Material to process start

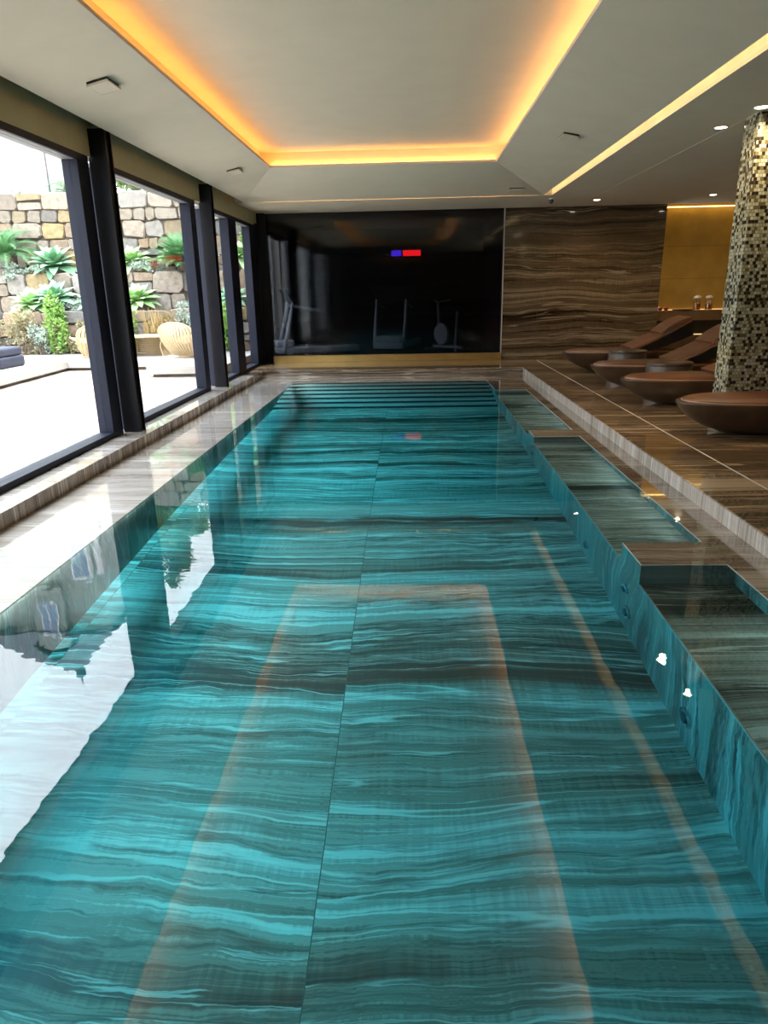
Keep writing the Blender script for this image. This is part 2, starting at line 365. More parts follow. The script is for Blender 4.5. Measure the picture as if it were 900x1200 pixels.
# ------------------------------------------------------------------ mesh builder
class MB:
    def __init__(self):
        self.v = []; self.f = []
    def add(self, vs, fs):
        o = len(self.v)
        self.v += [tuple(p) for p in vs]
        self.f += [tuple(i + o for i in f) for f in fs]
        return self
    def box(self, x0, x1, y0, y1, z0, z1):
        x0, x1 = min(x0, x1), max(x0, x1); y0, y1 = min(y0, y1), max(y0, y1); z0, z1 = min(z0, z1), max(z0, z1)
        v = [(x0, y0, z0), (x1, y0, z0), (x1, y1, z0), (x0, y1, z0), (x0, y0, z1), (x1, y0, z1), (x1, y1, z1), (x0, y1, z1)]
        return self.add(v, [(0, 3, 2, 1), (4, 5, 6, 7), (0, 1, 5, 4), (1, 2, 6, 5), (2, 3, 7, 6), (3, 0, 4, 7)])
    def prism(self, poly, z0, z1):
        n = len(poly)
        v = [(x, y, z0) for x, y in poly] + [(x, y, z1) for x, y in poly]
        f = [tuple(reversed(range(n))), tuple(range(n, 2 * n))]
        f += [(i, (i + 1) % n, n + (i + 1) % n, n + i) for i in range(n)]
        return self.add(v, f)
    def slab(self, quad, d):
        """quad of 3-D points, extruded by vector d"""
        d = Vector(d); q = [Vector(p) for p in quad]; n = len(q)
        v = q + [p + d for p in q]
        f = [tuple(range(n)), tuple(reversed(range(n, 2 * n)))] + [(i, n + i, n + (i + 1) % n, (i + 1) % n) for i in range(n)]
        return self.add(v, f)
    def loft(self, rings, cap=True, closed=True):
        n = len(rings[0]); v = [p for r in rings for p in r]; f = []
        for k in range(len(rings) - 1):
            for i in range(n if closed else n - 1):
                j = (i + 1) % n
                f.append((k * n + i, k * n + j, (k + 1) * n + j, (k + 1) * n + i))
        if cap and closed:
            f.append(tuple(reversed(range(n)))); f.append(tuple(range((len(rings) - 1) * n, len(rings) * n)))
        return self.add(v, f)
    def lathe(self, prof, c=(0, 0, 0), n=32, sx=1, sy=1):
        rings = [[(c[0] + r * sx * math.cos(2 * PI * i / n), c[1] + r * sy * math.sin(2 * PI * i / n), c[2] + z) for i in range(n)] for r, z in prof]
        return self.loft(rings)
    def tube(self, pts, r, n=10):
        pts = [Vector(p) for p in pts]; rings = []
        rs = r if isinstance(r, (list, tuple)) else [r] * len(pts)
        up = Vector((0, 0, 1))
        for i, p in enumerate(pts):
            d = (pts[min(i + 1, len(pts) - 1)] - pts[max(i - 1, 0)]).normalized()
            a = d.cross(up)
            if a.length < 1e-3: a = d.cross(Vector((1, 0, 0)))
            a.normalize(); b = d.cross(a)
            rings.append([p + a * (rs[i] * math.cos(2 * PI * k / n)) + b * (rs[i] * math.sin(2 * PI * k / n)) for k in range(n)])
        return self.loft(rings)
    def build(self, name, mat, parent=None, smooth=False, bevel=0.0, loc=None, segs=2):
        me = bpy.data.meshes.new(name)
        me.from_pydata(self.v, [], self.f)
        bm = bmesh.new(); bm.from_mesh(me)
        bmesh.ops.recalc_face_normals(bm, faces=bm.faces)
        bm.to_mesh(me); bm.free()
        me.materials.append(mat)
        o = bpy.data.objects.new(name, me)
        COL.objects.link(o)
        if smooth:
            for p in me.polygons: p.use_smooth = True
            me.set_sharp_from_angle(angle=math.radians(40))
        if bevel:
            m = o.modifiers.new('bevel', 'BEVEL'); m.width = bevel; m.segments = segs; m.limit_method = 'ANGLE'
        if parent: o.parent = parent
        if loc: o.location = loc
        return o

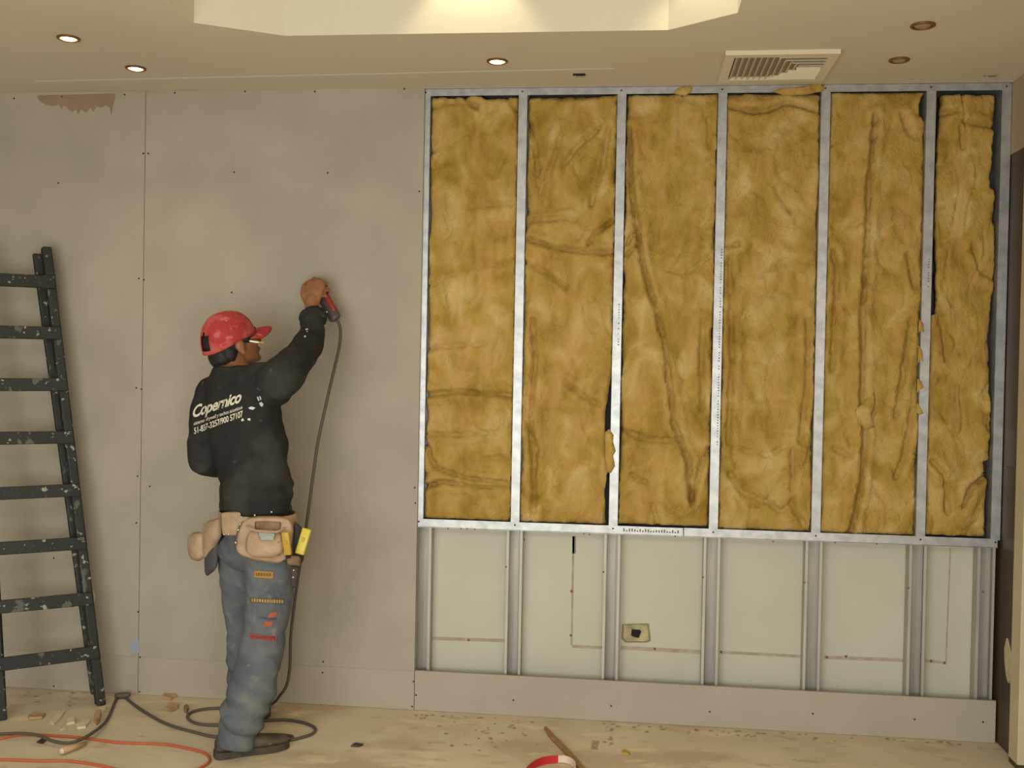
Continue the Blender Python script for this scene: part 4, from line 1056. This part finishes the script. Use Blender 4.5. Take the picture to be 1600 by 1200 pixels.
# roll of cardboard under the black cord
p, q = fl(97, 1174, .016), fl(134, 1162, .012)
t = thing('cardboard_roll', 'rolled tan cardboard tube lying under the black cord', 'roll', Vector((p.x, p.y, 0)))
bm = NB(); d = (q-p).normalized(); s = d.cross(Vector((0, 0, 1)))
N = 18; prof = []
for i in range(N*2):
    a = i/N*2*math.pi*0.95; r = .0145-.004*i/(N*2); prof.append((r*math.cos(a), r*math.sin(a)))
inner = [(x*.86, y*.86) for x, y in prof]
vs = [[bm.verts.new(c+s*x*k+Vector((0, 0, y*k+.001))) for x, y in pr] for c, k in ((p, 1.0), (q, .55)) for pr in (prof, inner)]
for i in range(len(prof)-1):
    bm.faces.new((vs[0][i], vs[0][i+1], vs[2][i+1], vs[2][i])); bm.faces.new((vs[1][i], vs[3][i], vs[3][i+1], vs[1][i+1]))
    bm.faces.new((vs[0][i], vs[1][i], vs[1][i+1], vs[0][i+1])); bm.faces.new((vs[2][i], vs[2][i+1], vs[3][i+1], vs[3][i]))
obj('rolled_sheet', bm, M_card, t, True)
bm = NB(); ell(bm, p+Vector((0, 0, .001)), (.011, .007, .011), None, 10); obj('torn_end', bm, M_chip, t, True)
# wooden strip and red tape loop
bm = NB(); pp = [fl(852, 1137, .006), fl(862, 1150, .006), fl(880, 1168, .006), fl(894, 1183, .006), fl(910, 1202, .006), fl(930, 1225, .006)]
ws = []
for i, c in enumerate(pp):
    d = (pp[min(i+1, 5)]-pp[max(i-1, 0)]).normalized(); s = d.cross(Vector((0, 0, 1)))
    ws.append((c, s*(.006 if i == 0 else .0125), Vector((0, 0, .0055))))
loft(bm, ws, 12, 4); tag(obj('wood_strip', bm, M_wood), 'long narrow raw wood strip slanting across the floor to the low board', 'wood strip')
t = thing('red_band', 'red plastic band with clear end curling up beside the wooden strip', 'band', fl(850, 1192))
def ribbon(pts, wd, th=.0015):
    bm = NB(); P3 = [Vector(p) for p in pts]
    rows_ = []
    for i, c in enumerate(P3):
        d = (P3[min(i+1, len(P3)-1)]-P3[max(i-1, 0)]).normalized(); s = d.cross(Vector((0, 0, 1))).normalized()
        rows_.append([bm.verts.new(c+Vector((0, 0, a*wd/2))+s*b*th) for a, b in ((-1, -1), (1, -1), (1, 1), (-1, 1))])
    for i in range(len(rows_)-1):
        for k in range(4): bm.faces.new((rows_[i][k], rows_[i][(k+1) % 4], rows_[i+1][(k+1) % 4], rows_[i+1][k]))
    bm.faces.new(rows_[0]); bm.faces.new(rows_[-1][::-1]); return bm
rz = .016
arc = smooth_path([fl(818, 1216, rz), fl(824, 1204, rz), fl(836, 1194, rz), fl(852, 1188, rz), fl(872, 1186, rz)], 5)
obj('red_length', ribbon(arc, .028), M_red, t)
arc2 = smooth_path([fl(872, 1186, rz), fl(882, 1186, rz), fl(891, 1189, rz), fl(898, 1196, rz), fl(899, 1206, rz)], 5)
obj('clear_length', ribbon(arc2, .026), M_clear, t)
# dark scuffs and crumbs along the low board: uncountable grit
bm = NB(); rnd = random.Random(3)
spots = [(770+rnd.gauss(0, 45), 1150+rnd.gauss(0, 14)) for _ in range(40)] + [(rnd.uniform(640, 1500), 0) for _ in range(70)] + [(rnd.uniform(20, 130), rnd.uniform(1078, 1108)) for _ in range(12)] + [(rnd.uniform(900, 960), rnd.uniform(1135, 1165)) for _ in range(20)]
for x, y in spots:
    base = 1112+(x-645)*.0533
    if y == 0: y = base+abs(rnd.gauss(4, 5))
    if x > 640 and y < base+3: y = base+3+rnd.random()*4
    if x > 1530 or 840 < x < 940: continue
    c = fl(x, y, .001); r = rnd.uniform(.002, .0065)
    n = 6; a0 = rnd.random()*6
    vs = [c+Vector((r*rnd.uniform(.6, 1.3)*math.cos(a0+i*6.283/n)*1.6, r*rnd.uniform(.6, 1.3)*math.sin(a0+i*6.283/n), 0)) for i in range(n)]
    if max(v.y for v in vs) > -.004: continue
    prism(bm, vs, (0, 0, rnd.uniform(.0012, .003)))
tag(obj('floor_grit', bm, mat('grey_grit', (170, 152, 122), .9, col2=(134, 118, 94), scale=40)), 'scattered grey grit and crumbs along the foot of the wall', 'debris', kind='stuff')
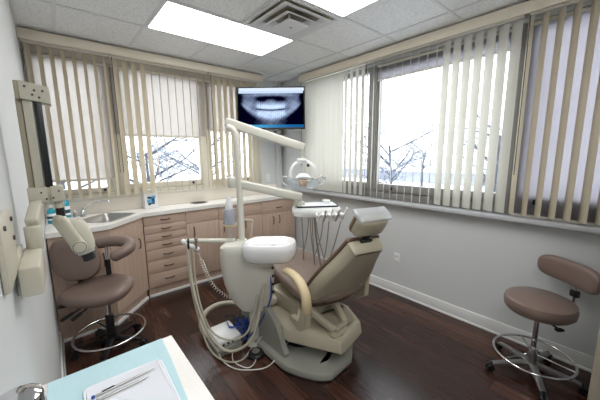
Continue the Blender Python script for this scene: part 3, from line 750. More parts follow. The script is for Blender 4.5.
# headrest
hw_ = V(0, -.56, .83).normalized(); hn = V(0, -.83, -.56); hu = bu; hn = hu.cross(hw_); hn = -hn if hn.y > 0 else hn; hn.normalize(); hu = hw_.cross(hn).normalized()
if hu.x < 0: hu = -hu
top = BM @ V(0, .64, -.03)
HM = frame_mtx(top+V(0.0, .0, .03), hu, hw_, hn)
b = MB(); b._merge(MB().box((0, .02, .0), (.05, .13, .018), None, .004).bm, HM); b._merge(MB().box((0, -.03, .01), (.09, .05, .03), None, .008).bm, HM)
b.build('headrest_bracket', M['black'], ch)
ho = rrect(.118, .08, .045, 6, (0, .092))
MB().slab(ho, [(.03, -.085), (.008, -.076), (-.002, -.06), (-.002, -.045), (.006, -.036)], HM).build('headrest_cushion', M['vinyld'], ch)
MB().slab(rrect(.117, .079, .044, 6, (0, .092)), [(.01, -.042), (0, -.038), (.004, -.005), (.016, .012), (.04, .02)], HM).build('headrest_shell', M['creamb'], ch)
cvr = rrect(.123, .016, .014, 5, (0, .163))
MB().slab(cvr, [(.006, -.095), (0, -.09), (-.002, -.04), (0, .0), (.008, .012)], HM).build('headrest_cover', M['cover'], ch)
for o in ch.children:
    if o.name.split('.')[0] in ('seat_cushion', 'seat_shell', 'armrest_pad', 'armrest_bracket', 'back_cushion', 'back_shell', 'shell_screw', 'back_hinge_cover', 'headrest_bracket', 'headrest_cushion', 'headrest_shell', 'headrest_cover'):
        o.location = (.125, -.045, 0); o.rotation_euler = (0, 0, math.radians(-15))

# ------------------------------------------------------------------ treatment unit with cuspidor, post, arms
un = thing('treatment_unit', 'cream chair-side unit with white bowl, tall post and arms', 'dental unit', (-1.83, -1.62, 0))
# body: rings in planes across the height, tapering down; long side faces the camera
ub = V(.763, -.647, 0); uf = V(.647, .763, 0); U0 = V(-1.765, -1.655, 0)
def ur(z, r0, r1, f0, f1, e=3.4, n=40):
    cx_, cf = (r0+r1)/2, (f0+f1)/2; a, b2 = (r1-r0)/2, (f1-f0)/2
    return [U0+ub*(cx_+a*math.copysign(abs(math.cos(t))**(2/e), math.cos(t)))+uf*(cf+b2*math.copysign(abs(math.sin(t))**(2/e), math.sin(t)))+V(0, 0, z) for t in [2*PI*k/n for k in range(n)]]
bod = [(.325, .0, .13, -.05, .03), (.335, -.04, .175, -.08, .06), (.38, -.085, .21, -.09, .08), (.46, -.135, .23, -.10, .09), (.56, -.170, .24, -.105, .10), (.66, -.188, .245, -.105, .10), (.76, -.198, .238, -.105, .10), (.83, -.20, .215, -.105, .10), (.88, -.195, .15, -.10, .095), (.90, -.17, .09, -.085, .08), (.905, -.12, .04, -.05, .05)]
MB().rings([ur(*q) for q in bod]).build('body', M['cream'], un)
b = MB()
for z in (.50, .57, .64, .71): 
    p = U0+ub*.225+uf*(-.055)+V(0, 0, z); b.cyl(p, p+ub*.02-uf*.006, .012, n=10)
b.build('hose_socket', M['black'], un)
b = MB().cyl(U0+ub*.06+V(0, 0, .02), U0+ub*.06+V(0, 0, .36), .042, n=24).cyl(U0+ub*.06+V(0, 0, 0), U0+ub*.06+V(0, 0, .03), .075, .06, 28)
b.build('pedestal', M['cream'], un)
MB().tube(spline([U0+ub*.10+V(0, 0, .33), (-1.62, -1.70, .33), (-1.45, -1.70, .33)], 5), .04, 16).build('chair_link', M['cream'], un)
# bowl
bc = U0+ub*.215+uf*(-.06)+V(0, 0, .85)
bm_ = frame_mtx(bc, ub, uf, (0, 0, 1))
bl = sl2([(-.215, .0), (-.20, -.10), (-.11, -.15), (.05, -.155), (.17, -.125), (.22, -.02), (.205, .09), (.12, .145), (-.02, .15), (-.15, .125)], 6)
MB().slab(bl, [(.09, -.075), (.05, -.066), (.02, -.042), (.004, 0), (0, .04), (.004, .072), (.014, .088), (.026, .092), (.04, .086), (.06, .062), (.10, .045)], bm_).build('cuspidor_bowl', M['porc'], un)
MB().lathe([(0, .046), (.022, .046), (.024, .049), (.014, .0495), (0, .047)], n=18, mtx=bm_ @ Matrix.Translation((.03, 0, 0))).build('bowl_drain', M['chrome'], un)
MB().cyl(bc+V(0, 0, -.10)-ub*.06, bc+V(0, 0, -.045)-ub*.04, .08, .10, 24).build('bowl_support', M['cream'], un)
# post
pb = V(-1.755, -1.55, .88)
post = spline([pb+V(.02, -.012, 0), pb+V(.024, -.004, .3), pb+V(.028, .01, .6), pb+V(.03, .025, .80), pb+V(.03, .03, .90), pb+V(.012, .05, .955), pb+V(-.02, .08, .975)], 7)
MB().tube(post, .027, 20).build('post', M['cream'], un)
MB().cyl(pb+V(.02, -.012, 0), pb+V(.02, -.012, .03), .05, .04, 24).build('post_collar', M['cream'], un)
# light arm, lower arm
la0, la1 = V(-1.76, -1.41, 1.905), V(-1.225, -1.80, 1.685)
LA = MB().obb(la0, la1, .062, .075, .014).build('light_arm', M['cream'], un)
MB().obb(la0+(la1-la0)*.015-V(0, 0, .036), la1-V(0, 0, .036)-(la1-la0)*.01, .04, .012, .004).build('arm_cover_strip', M['white'], LA)
la = (la1-la0).normalized()
MB().cyl(la1-la*.02+V(0, 0, -.035), la1-la*.02+V(0, 0, -.10), .011, n=14).cyl(la1-la*.02+V(0, 0, -.035), la1-la*.02+V(0, 0, -.055), .02, n=16).build('lamp_swivel', M['cream'], un)
ta0, ta1 = V(-1.765, -1.50, 1.40), V(-1.31, -1.865, 1.265)
tam = MB().obb(ta0, ta1, .06, .07, .014).build('tray_arm', M['cream'], un)
MB().cyl(ta0-V(0, 0, .045), ta0+V(0, 0, .045), .04, n=22, bev=.008).build('arm_knuckle', M['cream'], un)
MB().cyl(ta1-V(.02, -.016, .03), ta1-V(.02, -.016, .075), .022, n=18).build('tray_swivel', M['cream'], un)
# assistant arm and holder
aa0, aa1 = pb+V(-.03, .01, .025), V(-2.115, -1.30, .915)
MB().tube([aa0, aa1], .019, 16).build('assistant_arm', M['cream'], un)
hb = aa1+V(-.02, .016, -.005)
hd = V(.55, -.66, -.42).normalized()
HB = MB().ball(hb, .022).tube([hb, hb+hd*.14], .014, 12).build('instrument_holder', M['white'], un)
for k, m_ in enumerate(('white', 'white', 'white')):
    q = hb+hd*(.035+.05*k); MB().ball(q, .021).build('holder_knob', M[m_], HB)
q = hb+hd*.04+V(-.0, -.02, .03)
MB().cyl(q, q-V(0, 0, .17), .009, .006, 10).cyl(q+V(0, 0, .0), q+V(.0, -.004, .02), .007, n=8).build('suction_tip', M['black'], un)
q = hb+hd*.125+V(0, -.015, .075)
MB().cyl(q, q-V(.004, 0, .10), .011, .008, 12).cyl(q, q+V(0, .004, .012), .013, n=10).build('syringe', M['hose'], un)
# hoses from the holder down to the floor and back up under the body
def hz(*pts, n=8): return spline(pts, n)
h0 = hb+hd*.05; h1 = hb+hd*.10; h2 = hb+hd*.13
MB().tube(hz(h0-V(0, 0, .01), (-2.13, -1.40, .64), (-2.13, -1.52, .39), (-2.08, -1.64, .17), (-1.99, -1.77, .085), (-1.85, -1.86, .17), (-1.77, -1.87, .39), (-1.71, -1.86, .60)), .0115, 10).build('suction_hose', M['hosec'], un)
MB().tube(hz(h1-V(0, 0, .01), (-2.10, -1.40, .62), (-2.10, -1.50, .38), (-2.06, -1.60, .20), (-1.97, -1.73, .155), (-1.86, -1.80, .20), (-1.79, -1.82, .36), (-1.74, -1.80, .50)), .008, 8).build('suction_hose', M['hosec'], un)
MB().tube(hz(h0-V(.01, 0, .01), (-2.14, -1.40, .60), (-2.14, -1.52, .34), (-2.11, -1.64, .10), (-2.04, -1.76, .022), (-1.93, -1.83, .012), (-1.80, -1.78, .03)), .007, 8).build('suction_hose', M['hosec'], un)
cw = hz(h2-V(0, 0, .0), (-2.02, -1.37, .72), (-1.98, -1.36, .60), (-1.93, -1.38, .47), (-1.84, -1.42, .37), (-1.75, -1.50, .34), (-1.72, -1.58, .36), n=26)
coil = []
for i, p in enumerate(cw):
    tt = (cw[min(i+1, len(cw)-1)]-cw[max(i-1, 0)]).normalized(); a = tt.cross(V(0, 0, 1)).normalized() if abs(tt.z) < .98 else V(1, 0, 0); c_ = tt.cross(a)
    k = .016 if 20 < i < len(cw)-8 else .004
    coil.append(p+a*k*math.cos(i*1.25)+c_*k*math.sin(i*1.25))
MB().tube(coil, .0028, 6).build('coiled_cord', M['hosew'], un)
# water bottle, jar and cup filler beside the post
wb = pb+V(-.062, .035, 0)
WBT = MB().lathe([(0, .172), (.047, .172), (.05, .18), (.05, .275), (.044, .302), (0, .307)], (wb.x, wb.y, pb.z), 24).build('water_bottle', M['bottle'], un)
MB().lathe([(0, .30), (.03, .30), (.031, .345), (.02, .385), (.018, .40), (0, .402)], (wb.x, wb.y, pb.z), 20).build('bottle_cap', M['white'], WBT)
plabel(MB().lathe([(.0, .155), (.053, .155), (.056, .170), (.0, .171)], (wb.x, wb.y, pb.z), 24).build('bottle_bracket', M['tan'], un), 'tan bottle bracket')
MB().lathe([(0, .0), (.038, .0), (.036, .02), (.026, .05), (.026, .13), (.034, .155), (0, .156)], (wb.x, wb.y, pb.z), 24).build('filter_jar', M['clear'], un)
g0 = pb+V(.02, .0, .20)
MB().tube(hz(g0-V(.07, -.05, 0), g0+ub*.0, g0+ub*.075, g0+ub*.105-V(0, 0, .012), g0+ub*.10-V(0, 0, .045)), .007, 10).tube(hz(g0+ub*.10-V(0, 0, .03), g0+ub*.098-V(0, 0, .08), g0+ub*.085-V(0, 0, .15), g0+ub*.08-V(0, 0, .20)), .006, 8).build('cup_filler', M['hosec'], un)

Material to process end

- Exercise goal: Reproduce, without alteration, solely the lines beginning at the line that includes "Continue the Blender Python script for this scene: part 3, from" and ending at the line that includes "o.location = (.125, -.045, 0);", both lines included.

- Right answer:
Continue the Blender Python script for this scene: part 3, from line 750. More parts follow. The script is for Blender 4.5.
# headrest
hw_ = V(0, -.56, .83).normalized(); hn = V(0, -.83, -.56); hu = bu; hn = hu.cross(hw_); hn = -hn if hn.y > 0 else hn; hn.normalize(); hu = hw_.cross(hn).normalized()
if hu.x < 0: hu = -hu
top = BM @ V(0, .64, -.03)
HM = frame_mtx(top+V(0.0, .0, .03), hu, hw_, hn)
b = MB(); b._merge(MB().box((0, .02, .0), (.05, .13, .018), None, .004).bm, HM); b._merge(MB().box((0, -.03, .01), (.09, .05, .03), None, .008).bm, HM)
b.build('headrest_bracket', M['black'], ch)
ho = rrect(.118, .08, .045, 6, (0, .092))
MB().slab(ho, [(.03, -.085), (.008, -.076), (-.002, -.06), (-.002, -.045), (.006, -.036)], HM).build('headrest_cushion', M['vinyld'], ch)
MB().slab(rrect(.117, .079, .044, 6, (0, .092)), [(.01, -.042), (0, -.038), (.004, -.005), (.016, .012), (.04, .02)], HM).build('headrest_shell', M['creamb'], ch)
cvr = rrect(.123, .016, .014, 5, (0, .163))
MB().slab(cvr, [(.006, -.095), (0, -.09), (-.002, -.04), (0, .0), (.008, .012)], HM).build('headrest_cover', M['cover'], ch)
for o in ch.children:
    if o.name.split('.')[0] in ('seat_cushion', 'seat_shell', 'armrest_pad', 'armrest_bracket', 'back_cushion', 'back_shell', 'shell_screw', 'back_hinge_cover', 'headrest_bracket', 'headrest_cushion', 'headrest_shell', 'headrest_cover'):
        o.location = (.125, -.045, 0); o.rotation_euler = (0, 0, math.radians(-15))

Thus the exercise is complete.